CLEARING THE DUST OFF MY ANCESTORS
CLEARING THE DUST OFF MY ANCESTORS
Today I decided to plunder through some old pictures on the top shelf of my closet.
It was time to start clearing the dust off my ancestors. Occasionally, on lazy afternoons, I enjoy looking at my ancestors and comparing the photos with information that my mother compiled from her genealogy research.
Some of the photographs are professional photos. Others are random snapshots of summer picnics,
a trip to a beach, hunting, or posing with a family pet. (Just kidding)
It’s a time to connect faces to names of those relatives I’ve never met, but have similar features.
WHO DO I LOOK LIKE?
I have my father’s dark brown eyes and my mother’s gentle smile.
I have my father’s mother’s nose. (Thanks Gladys!) And we both have a fountain of gray hair that is predominately to one side in the front. She sported her gray hair proudly (See the picnic picture above), I on the other hand, take advantage of my talented Hairstylist to hide it.
Some of the photos span several generations. One family portrait is of my father and his older sister, Frances. When Aunt Frances came to visit one day she noticed it on display in the living room and commented that she remembered that picture being taken and that Daddy had a stick of bubble-gum in his hand. I looked closely and sure enough, he held a stick of gum. I’d never noticed that before.
Surely, his parents gave it to him so he would sit still. How else do you get a two year old to sit still for a photograph in the 1930s?
Oh, the stories these photographs can tell…and genealogy!
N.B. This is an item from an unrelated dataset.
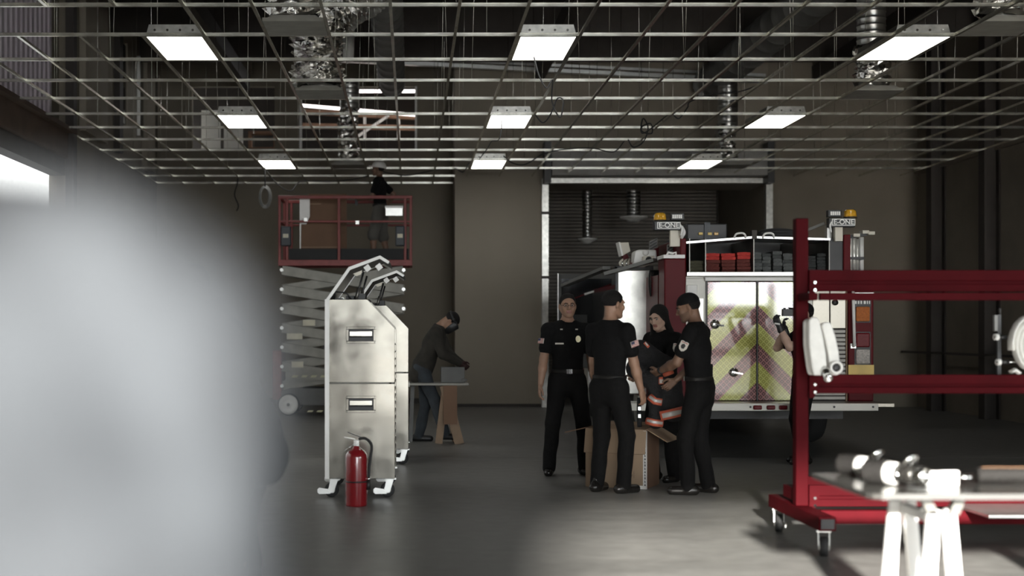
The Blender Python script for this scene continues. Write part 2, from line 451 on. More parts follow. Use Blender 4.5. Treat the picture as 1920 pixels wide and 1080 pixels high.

I’ve had a story brewing in my head for quite some time now. I have a distant uncle who was a sheriff in the 1800s in Georgia. He was ordered to hang a man whom he knew was innocent. He resigned from his position as sheriff and moved away because he refused to do it.
I have a picture of him! But that is to share later when I’m working on the story.
Pull out your old pictures. What stories do you see waiting to be told?